Book Review: Ash & Bramble

Title: Ash & Bramble
Author: Sarah Prineas
Genre: Young Adult // Fairytales
Publisher: HarperTeen
Publication Date: September 15, 2015
Format: eARC
Source:  Publisher (Edelweiss)

When the glass slipper just doesn’t fit…
The tale of Cinderella has been retold countless times. But what you know is not the true story.
Pin has no recollection of who she is or how she got to the Godmother’s fortress. She only knows that she is a Seamstress, working day in and out to make ball gowns fit for fairy tales. But she longs to forsake her backbreaking servitude and dares to escape with the brave young Shoemaker.
Pin isn’t free for long before she’s captured again and forced to live the new life the Godmother chooses for her—a fairy tale story, complete with a charming prince—instead of finding her own happily ever after.

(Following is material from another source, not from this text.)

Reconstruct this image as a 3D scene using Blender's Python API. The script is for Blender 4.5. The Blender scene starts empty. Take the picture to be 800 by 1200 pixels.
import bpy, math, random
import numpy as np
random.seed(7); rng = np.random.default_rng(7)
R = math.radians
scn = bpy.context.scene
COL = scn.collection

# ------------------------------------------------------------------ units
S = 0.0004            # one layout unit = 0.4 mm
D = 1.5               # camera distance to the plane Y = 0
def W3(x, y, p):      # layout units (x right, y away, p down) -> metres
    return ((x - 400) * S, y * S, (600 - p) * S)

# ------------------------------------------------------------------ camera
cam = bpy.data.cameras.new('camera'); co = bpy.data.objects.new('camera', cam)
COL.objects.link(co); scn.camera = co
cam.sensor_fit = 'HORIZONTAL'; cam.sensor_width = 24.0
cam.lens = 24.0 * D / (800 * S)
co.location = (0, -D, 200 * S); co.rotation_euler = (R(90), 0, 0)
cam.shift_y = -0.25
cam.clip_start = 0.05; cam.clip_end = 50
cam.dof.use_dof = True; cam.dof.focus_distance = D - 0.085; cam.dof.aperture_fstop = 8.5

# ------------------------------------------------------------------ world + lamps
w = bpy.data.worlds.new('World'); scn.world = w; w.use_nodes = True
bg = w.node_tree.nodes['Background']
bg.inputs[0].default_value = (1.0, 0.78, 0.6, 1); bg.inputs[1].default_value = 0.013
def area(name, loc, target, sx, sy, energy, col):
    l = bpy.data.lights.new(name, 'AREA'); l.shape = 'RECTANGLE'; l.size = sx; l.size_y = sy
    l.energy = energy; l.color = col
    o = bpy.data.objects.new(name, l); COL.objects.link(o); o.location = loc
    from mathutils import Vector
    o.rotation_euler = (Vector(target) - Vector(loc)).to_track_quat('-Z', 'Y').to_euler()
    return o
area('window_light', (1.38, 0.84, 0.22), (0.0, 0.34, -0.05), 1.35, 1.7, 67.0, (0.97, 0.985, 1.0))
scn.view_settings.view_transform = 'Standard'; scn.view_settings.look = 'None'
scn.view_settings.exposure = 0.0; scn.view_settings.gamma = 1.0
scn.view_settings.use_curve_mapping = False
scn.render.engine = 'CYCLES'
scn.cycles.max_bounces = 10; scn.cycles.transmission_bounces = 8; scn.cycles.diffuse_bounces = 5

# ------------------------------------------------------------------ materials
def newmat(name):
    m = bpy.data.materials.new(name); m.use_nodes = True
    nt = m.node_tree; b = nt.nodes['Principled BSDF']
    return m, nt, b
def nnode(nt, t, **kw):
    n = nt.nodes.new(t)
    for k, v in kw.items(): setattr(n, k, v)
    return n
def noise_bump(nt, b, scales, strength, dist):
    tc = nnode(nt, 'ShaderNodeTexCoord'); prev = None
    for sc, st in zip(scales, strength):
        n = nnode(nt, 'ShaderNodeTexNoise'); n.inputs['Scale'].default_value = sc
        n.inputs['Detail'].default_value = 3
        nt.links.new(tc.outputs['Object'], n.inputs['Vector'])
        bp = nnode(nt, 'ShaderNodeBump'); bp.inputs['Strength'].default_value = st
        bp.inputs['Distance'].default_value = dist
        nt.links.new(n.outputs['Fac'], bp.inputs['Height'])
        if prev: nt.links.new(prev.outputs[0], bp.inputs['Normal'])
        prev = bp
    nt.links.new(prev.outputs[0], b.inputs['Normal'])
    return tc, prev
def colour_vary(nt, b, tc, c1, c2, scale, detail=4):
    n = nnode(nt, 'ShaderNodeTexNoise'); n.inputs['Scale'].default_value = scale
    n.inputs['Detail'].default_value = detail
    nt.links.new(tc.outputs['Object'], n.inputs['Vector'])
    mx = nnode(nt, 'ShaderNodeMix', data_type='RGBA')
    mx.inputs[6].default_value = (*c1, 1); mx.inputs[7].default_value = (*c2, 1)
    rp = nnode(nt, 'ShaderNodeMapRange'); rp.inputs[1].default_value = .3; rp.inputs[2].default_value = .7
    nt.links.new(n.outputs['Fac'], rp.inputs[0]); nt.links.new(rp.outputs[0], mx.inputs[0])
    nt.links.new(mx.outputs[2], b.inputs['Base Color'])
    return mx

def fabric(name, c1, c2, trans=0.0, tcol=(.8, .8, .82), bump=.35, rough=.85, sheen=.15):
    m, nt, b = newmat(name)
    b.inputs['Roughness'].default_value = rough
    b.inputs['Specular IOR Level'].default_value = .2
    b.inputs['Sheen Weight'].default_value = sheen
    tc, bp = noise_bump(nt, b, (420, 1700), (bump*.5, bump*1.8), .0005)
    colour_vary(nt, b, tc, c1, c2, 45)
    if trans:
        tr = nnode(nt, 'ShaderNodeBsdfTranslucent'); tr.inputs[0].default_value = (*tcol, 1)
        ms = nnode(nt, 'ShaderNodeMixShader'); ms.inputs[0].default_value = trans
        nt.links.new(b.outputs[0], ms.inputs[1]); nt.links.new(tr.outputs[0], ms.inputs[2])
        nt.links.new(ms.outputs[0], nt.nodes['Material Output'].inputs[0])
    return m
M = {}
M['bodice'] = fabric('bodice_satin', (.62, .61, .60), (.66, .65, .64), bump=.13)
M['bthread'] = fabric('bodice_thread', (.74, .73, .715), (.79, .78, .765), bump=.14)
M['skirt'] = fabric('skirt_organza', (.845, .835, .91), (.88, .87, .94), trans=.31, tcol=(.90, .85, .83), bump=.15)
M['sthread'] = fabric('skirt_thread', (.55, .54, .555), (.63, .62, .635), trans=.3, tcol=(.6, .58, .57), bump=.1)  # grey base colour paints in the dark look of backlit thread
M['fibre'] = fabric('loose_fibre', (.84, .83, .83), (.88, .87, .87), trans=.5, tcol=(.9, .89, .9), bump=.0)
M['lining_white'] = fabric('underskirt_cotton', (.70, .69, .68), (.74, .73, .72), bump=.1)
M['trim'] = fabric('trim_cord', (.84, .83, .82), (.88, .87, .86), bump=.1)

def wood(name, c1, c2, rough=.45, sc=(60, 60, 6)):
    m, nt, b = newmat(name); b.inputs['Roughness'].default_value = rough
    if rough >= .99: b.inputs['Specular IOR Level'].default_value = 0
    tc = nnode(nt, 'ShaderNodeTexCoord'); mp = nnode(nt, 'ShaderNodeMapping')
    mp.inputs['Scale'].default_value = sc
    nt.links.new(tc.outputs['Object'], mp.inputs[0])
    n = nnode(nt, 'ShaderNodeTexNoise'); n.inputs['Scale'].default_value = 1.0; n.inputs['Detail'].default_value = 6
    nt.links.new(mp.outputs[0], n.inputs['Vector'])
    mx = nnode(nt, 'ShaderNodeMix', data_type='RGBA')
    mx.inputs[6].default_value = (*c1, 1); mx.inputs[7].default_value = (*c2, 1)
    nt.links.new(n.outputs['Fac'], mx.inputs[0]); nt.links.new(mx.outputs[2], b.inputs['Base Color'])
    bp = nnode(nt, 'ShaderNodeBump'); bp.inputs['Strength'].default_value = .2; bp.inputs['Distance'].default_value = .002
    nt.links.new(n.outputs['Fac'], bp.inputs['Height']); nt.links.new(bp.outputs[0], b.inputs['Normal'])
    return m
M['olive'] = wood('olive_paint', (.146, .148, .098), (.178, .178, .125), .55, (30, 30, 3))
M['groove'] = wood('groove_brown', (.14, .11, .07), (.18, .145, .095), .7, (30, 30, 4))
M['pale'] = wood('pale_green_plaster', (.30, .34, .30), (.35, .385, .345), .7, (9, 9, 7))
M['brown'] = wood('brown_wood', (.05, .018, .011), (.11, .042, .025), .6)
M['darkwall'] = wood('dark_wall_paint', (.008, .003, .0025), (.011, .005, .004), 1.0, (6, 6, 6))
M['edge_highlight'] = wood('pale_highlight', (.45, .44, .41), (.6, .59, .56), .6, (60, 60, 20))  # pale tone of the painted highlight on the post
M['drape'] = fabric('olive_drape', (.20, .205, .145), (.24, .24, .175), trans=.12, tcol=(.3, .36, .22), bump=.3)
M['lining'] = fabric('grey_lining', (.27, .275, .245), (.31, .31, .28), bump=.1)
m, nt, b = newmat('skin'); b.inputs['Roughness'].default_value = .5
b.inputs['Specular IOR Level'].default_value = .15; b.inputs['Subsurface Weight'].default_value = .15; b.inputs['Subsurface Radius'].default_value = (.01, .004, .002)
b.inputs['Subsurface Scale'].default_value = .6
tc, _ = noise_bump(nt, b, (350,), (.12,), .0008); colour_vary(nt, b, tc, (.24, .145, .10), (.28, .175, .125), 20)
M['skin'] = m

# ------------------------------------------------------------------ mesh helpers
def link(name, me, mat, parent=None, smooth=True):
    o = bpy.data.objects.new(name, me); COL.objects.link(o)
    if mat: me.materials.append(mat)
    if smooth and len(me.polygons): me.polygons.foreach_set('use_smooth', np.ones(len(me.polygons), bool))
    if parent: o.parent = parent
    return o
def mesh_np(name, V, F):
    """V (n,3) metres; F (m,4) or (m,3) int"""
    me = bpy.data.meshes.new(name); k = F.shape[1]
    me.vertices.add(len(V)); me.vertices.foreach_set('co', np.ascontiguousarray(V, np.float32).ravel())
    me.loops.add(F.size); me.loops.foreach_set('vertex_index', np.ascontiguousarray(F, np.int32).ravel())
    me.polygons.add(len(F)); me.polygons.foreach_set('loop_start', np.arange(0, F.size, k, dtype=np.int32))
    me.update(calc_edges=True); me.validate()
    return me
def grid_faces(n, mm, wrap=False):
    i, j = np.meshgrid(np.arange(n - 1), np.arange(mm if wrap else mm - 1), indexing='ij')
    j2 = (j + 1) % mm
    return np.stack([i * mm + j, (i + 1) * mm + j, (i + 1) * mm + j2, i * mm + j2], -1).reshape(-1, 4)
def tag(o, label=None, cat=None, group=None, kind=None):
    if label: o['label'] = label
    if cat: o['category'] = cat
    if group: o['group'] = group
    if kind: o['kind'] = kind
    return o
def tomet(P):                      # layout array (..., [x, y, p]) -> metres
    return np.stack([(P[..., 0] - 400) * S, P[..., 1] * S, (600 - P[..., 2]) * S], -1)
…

Sarah Prineas’s bold fairy tale retelling is a dark and captivating world where swords are more fitting than slippers, young shoemakers are just as striking as princes, and a heroine is more than ready to rescue herself before the clock strikes midnight (goodreads).



Ash & Bramble is a unique take on where fairytales come from, this is one of the few instances that I wished a standalone were a series. 



Plot: Pin wakes up without any idea of who she is or how she got to be in the fortress that she is currently living as a seamstress. The fortress if full of cobblers and candlestick makers who have one purpose in life- create. Pin isn't content in this life of servitude and takes her chance across the bramble to a world she never knew existed. 

Sarah Prineas' creative juices were definitely flowing when she sat down to pen Ash & Bramble. The novel is broken down into three parts which made it a bit difficult to get into the groove of the story. My favorite part of Ash & Bramble was Part II which had mostly of the fairytale elements. 

Characters: Pin was a character that was supposed to be strong, witty, and determined. Instead of really observing these qualities in Pin through her actions and decisions, I found that these qualities were forced on her. Our male lead, Shoe, repeatedly asserts that Pin is stubborn, but nothing Pin did spoke "stubborn" to me. 

I found the characters to be the most lacking in Ash & Bramble, mostly because there wasn't a lot of time to get to know a group of characters before we're rushed on to another part of the story to meet a whole new cast of characters. 

World Building: Whenever I think of the world that Sarah Prineas built, I think "white." I felt that the world was not used to its fullest capacity and that many chunks of the world were missing because it wasn't a focal point of the storyline. 

Short N Sweet: Ash & Bramble is one of the most creative stories I've had the privilege to read this year, unfortunately, the creativity was not enough to distract me from the lack of character growth and incomplete world-building.